What do typical triangle-free graphs at sparser densities look like and how many of them are there? We consider what we call the "ordered" regime, in which typical triangle-free graphs are not bipartite but do align closely with a nearly balanced bipartition.  In this regime we prove asymptotic formulas for the number of triangle-free graphs and give a precise probabilistic description of their structure.  This leads to further results such as determining the threshold at which typical triangle-free graphs are q-colorable for q >=3, determining the threshold for the emergence of a giant component in the complement of a max-cut, and many others.  

This is joint work with Matthew Jenssen and Aditya Potukuchi.

Date: February 20, 2023

Speaker: Or Zamir (Princeton/IAS)

Title: Random k-out subgraphs 

Abstract: Each vertex of an arbitrary simple graph on n vertices chooses k random incident edges. What is the expected number of edges in the original graph that connect different connected components of the sampled subgraph? We prove that the answer is O(n/k), when k ≥ c log n, for some large enough c. We conjecture that the same holds for smaller values of k, possibly for any k ≥ 2. Such a result is best possible for any k ≥ 2.

We give applications of this sampling lemma for models of distributed algorithms.

Based on joint work with Jacob Holm, Valeria King, Mikkel Thorup and Uri Zwick. 

Date: February 13, 2023

Speaker: Matija Bucic (Princeton/IAS)

Title: Unit and distinct distances in typical norms 

Abstract: Erdős' unit distance problem and Erdős' distinct distances problem are among the most classical and well-known open problems in all of discrete mathematics. They ask for the maximum number of unit distances, or the minimum number of distinct distances, respectively, determined by n points in the Euclidean plane. The question of what happens in these problems if one considers normed spaces other than Euclidean space has been raised in the 1980s by Ulam and Erdős and attracted a lot of attention over the years. We give an essentially tight answer to both questions for almost all norms on R^d, in a certain Baire categoric sense.

Our results settle, in a strong and somewhat surprising form, problems and conjectures of Brass, of Matousek, and of Brass--Moser--Pach. The proofs combine combinatorial, probabilistic and geometric ideas with tools from Linear Algebra, Topology and Algebraic Geometry.

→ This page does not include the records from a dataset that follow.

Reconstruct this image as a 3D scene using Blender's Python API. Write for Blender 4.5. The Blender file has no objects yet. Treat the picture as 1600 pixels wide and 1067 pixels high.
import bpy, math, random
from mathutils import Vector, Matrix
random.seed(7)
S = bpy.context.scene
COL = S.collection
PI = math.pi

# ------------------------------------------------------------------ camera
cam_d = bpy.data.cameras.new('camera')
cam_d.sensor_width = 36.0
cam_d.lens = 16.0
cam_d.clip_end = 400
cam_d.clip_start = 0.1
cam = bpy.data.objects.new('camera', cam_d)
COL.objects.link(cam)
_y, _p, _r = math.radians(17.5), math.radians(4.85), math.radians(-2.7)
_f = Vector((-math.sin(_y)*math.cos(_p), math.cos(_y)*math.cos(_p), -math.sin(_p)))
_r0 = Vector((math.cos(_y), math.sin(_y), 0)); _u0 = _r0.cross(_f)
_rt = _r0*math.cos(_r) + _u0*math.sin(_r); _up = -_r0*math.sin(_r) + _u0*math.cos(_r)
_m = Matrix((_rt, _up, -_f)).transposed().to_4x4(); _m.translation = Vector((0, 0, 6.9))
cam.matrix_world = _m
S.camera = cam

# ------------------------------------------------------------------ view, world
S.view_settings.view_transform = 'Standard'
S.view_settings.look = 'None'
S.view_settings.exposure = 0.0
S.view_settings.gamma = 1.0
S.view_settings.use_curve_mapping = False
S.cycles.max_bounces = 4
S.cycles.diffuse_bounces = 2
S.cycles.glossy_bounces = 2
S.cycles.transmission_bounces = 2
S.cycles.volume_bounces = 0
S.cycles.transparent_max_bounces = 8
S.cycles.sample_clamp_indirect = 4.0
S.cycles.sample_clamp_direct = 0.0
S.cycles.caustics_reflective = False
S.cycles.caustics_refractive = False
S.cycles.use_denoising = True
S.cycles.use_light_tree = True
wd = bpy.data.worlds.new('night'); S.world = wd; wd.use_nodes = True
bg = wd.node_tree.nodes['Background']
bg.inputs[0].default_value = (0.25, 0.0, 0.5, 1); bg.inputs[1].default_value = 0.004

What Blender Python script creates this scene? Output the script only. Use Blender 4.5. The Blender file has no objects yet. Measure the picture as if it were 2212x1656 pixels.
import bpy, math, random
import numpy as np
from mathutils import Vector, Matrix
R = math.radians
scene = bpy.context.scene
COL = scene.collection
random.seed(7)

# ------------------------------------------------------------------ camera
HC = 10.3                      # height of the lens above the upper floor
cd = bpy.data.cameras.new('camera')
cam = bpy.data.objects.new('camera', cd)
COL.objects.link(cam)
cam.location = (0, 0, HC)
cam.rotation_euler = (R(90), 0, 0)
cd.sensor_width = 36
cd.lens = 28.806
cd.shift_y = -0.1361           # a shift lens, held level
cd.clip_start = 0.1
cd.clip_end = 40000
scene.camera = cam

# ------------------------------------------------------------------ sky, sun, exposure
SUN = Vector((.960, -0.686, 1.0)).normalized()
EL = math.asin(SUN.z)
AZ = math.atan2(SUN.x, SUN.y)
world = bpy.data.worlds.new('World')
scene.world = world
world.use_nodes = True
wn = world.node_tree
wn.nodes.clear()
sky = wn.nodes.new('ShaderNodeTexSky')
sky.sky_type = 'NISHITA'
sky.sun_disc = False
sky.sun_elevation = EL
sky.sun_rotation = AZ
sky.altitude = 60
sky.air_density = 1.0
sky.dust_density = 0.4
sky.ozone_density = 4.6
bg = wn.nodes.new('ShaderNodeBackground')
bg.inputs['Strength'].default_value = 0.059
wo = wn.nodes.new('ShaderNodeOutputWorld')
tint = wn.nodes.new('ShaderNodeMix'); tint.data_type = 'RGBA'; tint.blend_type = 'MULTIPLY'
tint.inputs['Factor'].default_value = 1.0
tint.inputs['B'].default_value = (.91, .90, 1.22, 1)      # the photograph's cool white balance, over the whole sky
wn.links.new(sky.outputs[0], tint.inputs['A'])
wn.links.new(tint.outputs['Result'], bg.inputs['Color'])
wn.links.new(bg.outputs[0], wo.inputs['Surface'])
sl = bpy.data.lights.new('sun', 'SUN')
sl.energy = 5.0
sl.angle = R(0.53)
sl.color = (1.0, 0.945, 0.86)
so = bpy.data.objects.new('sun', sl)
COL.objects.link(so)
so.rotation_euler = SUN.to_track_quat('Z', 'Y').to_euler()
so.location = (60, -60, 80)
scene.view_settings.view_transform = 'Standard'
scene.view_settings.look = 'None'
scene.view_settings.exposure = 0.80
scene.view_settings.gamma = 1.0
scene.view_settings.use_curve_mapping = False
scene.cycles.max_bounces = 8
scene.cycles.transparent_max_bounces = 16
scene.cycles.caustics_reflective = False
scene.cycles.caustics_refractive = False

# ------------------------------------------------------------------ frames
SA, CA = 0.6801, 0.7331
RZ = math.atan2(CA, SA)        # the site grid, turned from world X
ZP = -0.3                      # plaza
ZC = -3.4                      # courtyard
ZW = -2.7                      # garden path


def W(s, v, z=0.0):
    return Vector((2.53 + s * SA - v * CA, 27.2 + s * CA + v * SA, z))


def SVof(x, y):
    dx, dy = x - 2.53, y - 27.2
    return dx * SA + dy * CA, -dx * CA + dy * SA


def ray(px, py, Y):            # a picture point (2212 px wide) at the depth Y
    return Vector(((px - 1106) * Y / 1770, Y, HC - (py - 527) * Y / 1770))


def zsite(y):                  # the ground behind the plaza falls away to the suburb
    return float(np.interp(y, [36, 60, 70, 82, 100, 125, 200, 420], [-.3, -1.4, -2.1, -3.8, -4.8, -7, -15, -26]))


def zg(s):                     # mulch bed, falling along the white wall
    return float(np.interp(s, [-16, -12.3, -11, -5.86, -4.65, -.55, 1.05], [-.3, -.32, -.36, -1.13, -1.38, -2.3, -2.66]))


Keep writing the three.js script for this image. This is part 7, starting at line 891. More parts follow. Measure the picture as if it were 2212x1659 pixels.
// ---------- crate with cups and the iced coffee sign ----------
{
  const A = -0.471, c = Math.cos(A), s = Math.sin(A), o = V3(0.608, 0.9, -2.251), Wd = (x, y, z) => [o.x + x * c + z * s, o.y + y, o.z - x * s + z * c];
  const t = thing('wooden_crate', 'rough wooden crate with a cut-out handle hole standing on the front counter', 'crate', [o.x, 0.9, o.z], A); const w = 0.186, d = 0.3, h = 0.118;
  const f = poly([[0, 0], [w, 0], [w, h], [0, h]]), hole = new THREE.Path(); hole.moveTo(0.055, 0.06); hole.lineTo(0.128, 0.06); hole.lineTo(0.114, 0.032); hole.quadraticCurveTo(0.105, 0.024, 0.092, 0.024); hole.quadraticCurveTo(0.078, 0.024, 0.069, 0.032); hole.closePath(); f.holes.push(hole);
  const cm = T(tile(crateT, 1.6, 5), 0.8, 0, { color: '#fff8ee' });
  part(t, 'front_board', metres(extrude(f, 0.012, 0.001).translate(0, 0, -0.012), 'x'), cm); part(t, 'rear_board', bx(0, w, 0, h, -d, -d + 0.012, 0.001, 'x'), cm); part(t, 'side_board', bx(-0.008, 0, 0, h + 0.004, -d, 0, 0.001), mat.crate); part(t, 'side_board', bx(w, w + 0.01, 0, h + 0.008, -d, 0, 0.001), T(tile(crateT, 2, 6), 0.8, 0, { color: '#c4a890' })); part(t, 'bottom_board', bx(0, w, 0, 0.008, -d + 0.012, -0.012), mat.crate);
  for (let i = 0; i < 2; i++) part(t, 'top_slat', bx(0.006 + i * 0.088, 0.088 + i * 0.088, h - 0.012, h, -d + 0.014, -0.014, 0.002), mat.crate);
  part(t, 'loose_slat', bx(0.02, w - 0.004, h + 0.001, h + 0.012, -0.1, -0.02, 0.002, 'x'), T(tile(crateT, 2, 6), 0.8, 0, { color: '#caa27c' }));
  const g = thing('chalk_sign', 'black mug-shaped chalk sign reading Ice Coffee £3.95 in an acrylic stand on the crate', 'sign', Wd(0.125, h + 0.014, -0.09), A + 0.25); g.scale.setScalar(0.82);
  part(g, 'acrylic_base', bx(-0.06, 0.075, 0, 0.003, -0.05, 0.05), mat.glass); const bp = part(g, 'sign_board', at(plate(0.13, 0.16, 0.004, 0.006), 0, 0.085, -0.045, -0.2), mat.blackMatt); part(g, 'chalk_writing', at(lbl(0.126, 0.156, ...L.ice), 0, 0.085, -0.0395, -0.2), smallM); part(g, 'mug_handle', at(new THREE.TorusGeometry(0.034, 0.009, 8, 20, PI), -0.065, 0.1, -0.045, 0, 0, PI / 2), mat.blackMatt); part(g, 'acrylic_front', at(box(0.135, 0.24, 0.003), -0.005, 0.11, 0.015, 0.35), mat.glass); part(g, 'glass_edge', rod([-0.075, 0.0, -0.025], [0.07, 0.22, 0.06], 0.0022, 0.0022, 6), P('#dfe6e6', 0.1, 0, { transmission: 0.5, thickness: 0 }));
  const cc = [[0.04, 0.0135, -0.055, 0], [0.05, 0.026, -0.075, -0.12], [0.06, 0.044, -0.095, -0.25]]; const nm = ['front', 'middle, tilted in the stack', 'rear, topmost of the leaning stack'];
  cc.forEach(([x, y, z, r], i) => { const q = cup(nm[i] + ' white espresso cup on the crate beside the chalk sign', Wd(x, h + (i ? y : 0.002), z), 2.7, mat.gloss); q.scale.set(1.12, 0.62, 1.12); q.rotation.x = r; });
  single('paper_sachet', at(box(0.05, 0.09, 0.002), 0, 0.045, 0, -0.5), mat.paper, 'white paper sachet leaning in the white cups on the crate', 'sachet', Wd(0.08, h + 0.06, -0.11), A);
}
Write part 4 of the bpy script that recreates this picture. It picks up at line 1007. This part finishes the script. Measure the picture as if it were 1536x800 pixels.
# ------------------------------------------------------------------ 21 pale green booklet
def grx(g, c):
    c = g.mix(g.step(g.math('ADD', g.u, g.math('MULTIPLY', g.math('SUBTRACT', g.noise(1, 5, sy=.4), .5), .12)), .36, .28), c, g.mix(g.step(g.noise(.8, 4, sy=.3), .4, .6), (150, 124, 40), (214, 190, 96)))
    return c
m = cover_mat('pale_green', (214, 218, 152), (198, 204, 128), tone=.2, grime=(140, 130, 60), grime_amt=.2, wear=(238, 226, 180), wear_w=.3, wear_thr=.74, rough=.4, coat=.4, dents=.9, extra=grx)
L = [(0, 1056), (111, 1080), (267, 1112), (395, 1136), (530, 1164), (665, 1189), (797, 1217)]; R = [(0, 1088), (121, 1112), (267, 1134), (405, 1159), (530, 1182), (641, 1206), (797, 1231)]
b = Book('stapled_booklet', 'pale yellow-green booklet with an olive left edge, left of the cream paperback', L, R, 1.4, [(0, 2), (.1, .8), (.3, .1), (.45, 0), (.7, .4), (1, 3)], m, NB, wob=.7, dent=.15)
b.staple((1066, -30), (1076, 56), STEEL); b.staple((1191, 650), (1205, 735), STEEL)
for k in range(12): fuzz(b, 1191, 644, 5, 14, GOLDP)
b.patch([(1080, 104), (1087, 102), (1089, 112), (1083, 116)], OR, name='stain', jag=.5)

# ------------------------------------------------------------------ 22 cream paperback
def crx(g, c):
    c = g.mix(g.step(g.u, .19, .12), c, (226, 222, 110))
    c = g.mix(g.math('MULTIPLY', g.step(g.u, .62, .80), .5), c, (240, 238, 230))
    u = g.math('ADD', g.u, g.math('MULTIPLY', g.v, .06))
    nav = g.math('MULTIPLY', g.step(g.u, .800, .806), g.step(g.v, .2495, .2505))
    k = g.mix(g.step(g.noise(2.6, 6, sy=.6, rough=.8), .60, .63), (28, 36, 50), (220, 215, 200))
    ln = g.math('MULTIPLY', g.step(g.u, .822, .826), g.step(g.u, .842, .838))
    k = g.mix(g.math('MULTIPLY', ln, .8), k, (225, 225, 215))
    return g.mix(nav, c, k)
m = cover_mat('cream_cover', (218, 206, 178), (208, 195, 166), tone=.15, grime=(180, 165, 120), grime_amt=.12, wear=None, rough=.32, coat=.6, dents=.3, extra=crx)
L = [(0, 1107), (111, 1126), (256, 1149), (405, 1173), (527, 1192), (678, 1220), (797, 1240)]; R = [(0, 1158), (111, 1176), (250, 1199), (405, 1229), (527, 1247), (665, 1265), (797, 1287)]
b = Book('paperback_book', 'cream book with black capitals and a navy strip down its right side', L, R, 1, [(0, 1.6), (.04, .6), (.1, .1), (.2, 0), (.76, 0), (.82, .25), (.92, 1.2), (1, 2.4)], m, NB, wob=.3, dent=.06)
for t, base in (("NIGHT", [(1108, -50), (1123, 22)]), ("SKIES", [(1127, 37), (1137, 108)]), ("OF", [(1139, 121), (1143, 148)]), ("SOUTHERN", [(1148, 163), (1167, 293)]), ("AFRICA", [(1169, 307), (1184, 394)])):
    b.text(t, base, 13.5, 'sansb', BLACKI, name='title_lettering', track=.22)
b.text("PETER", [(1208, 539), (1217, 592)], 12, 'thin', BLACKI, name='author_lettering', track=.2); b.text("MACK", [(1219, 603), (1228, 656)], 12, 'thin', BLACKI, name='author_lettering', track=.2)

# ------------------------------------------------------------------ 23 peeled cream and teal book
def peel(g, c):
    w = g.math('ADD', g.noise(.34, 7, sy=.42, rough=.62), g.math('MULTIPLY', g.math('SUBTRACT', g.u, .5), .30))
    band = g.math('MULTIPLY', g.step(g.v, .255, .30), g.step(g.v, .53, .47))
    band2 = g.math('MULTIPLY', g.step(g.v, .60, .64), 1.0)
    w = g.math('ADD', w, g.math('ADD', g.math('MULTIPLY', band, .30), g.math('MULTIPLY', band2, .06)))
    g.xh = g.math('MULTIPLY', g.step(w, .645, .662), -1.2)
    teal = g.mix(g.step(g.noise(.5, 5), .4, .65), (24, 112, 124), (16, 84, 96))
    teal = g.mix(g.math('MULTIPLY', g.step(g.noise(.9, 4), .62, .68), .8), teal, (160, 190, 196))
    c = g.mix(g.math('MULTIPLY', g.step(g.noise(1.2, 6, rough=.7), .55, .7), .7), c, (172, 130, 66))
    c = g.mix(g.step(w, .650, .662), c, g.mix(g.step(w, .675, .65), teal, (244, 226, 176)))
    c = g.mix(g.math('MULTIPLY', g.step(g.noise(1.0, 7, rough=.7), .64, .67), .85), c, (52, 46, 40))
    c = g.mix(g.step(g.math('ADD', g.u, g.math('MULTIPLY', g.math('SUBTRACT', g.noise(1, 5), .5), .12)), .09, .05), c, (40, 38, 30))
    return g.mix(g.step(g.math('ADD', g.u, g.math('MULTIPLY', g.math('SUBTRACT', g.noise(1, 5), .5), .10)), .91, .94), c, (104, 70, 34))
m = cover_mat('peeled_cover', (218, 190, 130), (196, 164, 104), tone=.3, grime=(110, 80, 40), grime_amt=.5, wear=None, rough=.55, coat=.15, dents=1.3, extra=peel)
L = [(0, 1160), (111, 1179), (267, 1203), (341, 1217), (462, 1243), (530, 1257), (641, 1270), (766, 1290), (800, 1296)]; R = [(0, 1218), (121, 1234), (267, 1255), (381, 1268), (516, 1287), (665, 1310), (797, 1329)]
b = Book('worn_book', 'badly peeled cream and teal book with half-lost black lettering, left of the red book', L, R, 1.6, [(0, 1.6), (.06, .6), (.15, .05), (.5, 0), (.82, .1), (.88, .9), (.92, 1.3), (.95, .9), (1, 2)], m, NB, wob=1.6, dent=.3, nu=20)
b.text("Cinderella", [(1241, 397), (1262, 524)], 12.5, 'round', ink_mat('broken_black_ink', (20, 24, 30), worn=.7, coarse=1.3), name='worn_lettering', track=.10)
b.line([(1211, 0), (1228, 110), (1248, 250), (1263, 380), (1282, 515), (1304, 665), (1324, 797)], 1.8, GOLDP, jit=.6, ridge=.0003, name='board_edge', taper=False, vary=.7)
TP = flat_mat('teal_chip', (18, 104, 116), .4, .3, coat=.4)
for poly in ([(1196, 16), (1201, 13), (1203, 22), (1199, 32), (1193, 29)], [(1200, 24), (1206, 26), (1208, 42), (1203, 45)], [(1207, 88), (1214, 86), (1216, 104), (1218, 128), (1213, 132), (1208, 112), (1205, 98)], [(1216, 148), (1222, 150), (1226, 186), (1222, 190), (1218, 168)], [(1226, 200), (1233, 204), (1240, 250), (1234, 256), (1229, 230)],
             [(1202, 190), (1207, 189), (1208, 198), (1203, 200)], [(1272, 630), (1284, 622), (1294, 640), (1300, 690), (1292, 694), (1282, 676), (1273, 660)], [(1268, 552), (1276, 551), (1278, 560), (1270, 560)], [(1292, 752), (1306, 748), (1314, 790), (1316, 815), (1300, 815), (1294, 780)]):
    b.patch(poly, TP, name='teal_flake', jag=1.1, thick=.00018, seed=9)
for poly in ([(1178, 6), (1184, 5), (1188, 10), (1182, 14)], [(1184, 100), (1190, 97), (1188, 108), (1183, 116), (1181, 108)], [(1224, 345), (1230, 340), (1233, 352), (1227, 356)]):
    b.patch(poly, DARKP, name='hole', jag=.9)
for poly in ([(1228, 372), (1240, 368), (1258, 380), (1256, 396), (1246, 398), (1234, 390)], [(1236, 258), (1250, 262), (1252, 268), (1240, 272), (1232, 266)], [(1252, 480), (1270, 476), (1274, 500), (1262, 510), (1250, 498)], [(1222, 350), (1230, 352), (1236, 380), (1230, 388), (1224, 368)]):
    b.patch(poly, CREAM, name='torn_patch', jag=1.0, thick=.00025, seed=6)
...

Joint work with: Noga Alon and Lisa Sauermann. 

Date: February 6, 2023

Speaker: Domagoj Bradač (ETH Zurich)

Title: The Turán number of the grid

Abstract: For a positive integer t, let F_t denote the graph of the t by t grid. Motivated by a 50-year-old conjecture of Erdős about Turán numbers of r-degenerate graphs, we prove that there exists a constant C=C(t) such that ex(n,F_t) < Cn^{3/2}. This bound is tight up to the value of C. Our original proof of this result relied on an intricate argument using the tensor power trick. In this talk I will present a simplified version of the proof. Based on joint work with Oliver Janzer, Benny Sudakov and István Tomon. 

Date: January 30, 2023

Speaker: Ron Peled (Tel Aviv University)

Title: Site percolation on planar graphs and circle packings

Abstract: Color each vertex of an infinite graph blue with probability p and red with probability 1-p, independently among vertices. For which values of p is there an infinite connected component of blue vertices? The talk will focus on this classical percolation problem for the class of planar graphs. 

Recently, Itai Benjamini made several conjectures in this context, relating the percolation problem to the behavior of simple random walk on the graph. We will explain how partial answers to Benjamini's conjectures may be obtained using the theory of circle packings. Among the results is the fact that the critical percolation probability admits a universal lower bound for the class of recurrent plane triangulations. 

Open problems will be emphasized. No previous knowledge on percolation or circle packings will be assumed.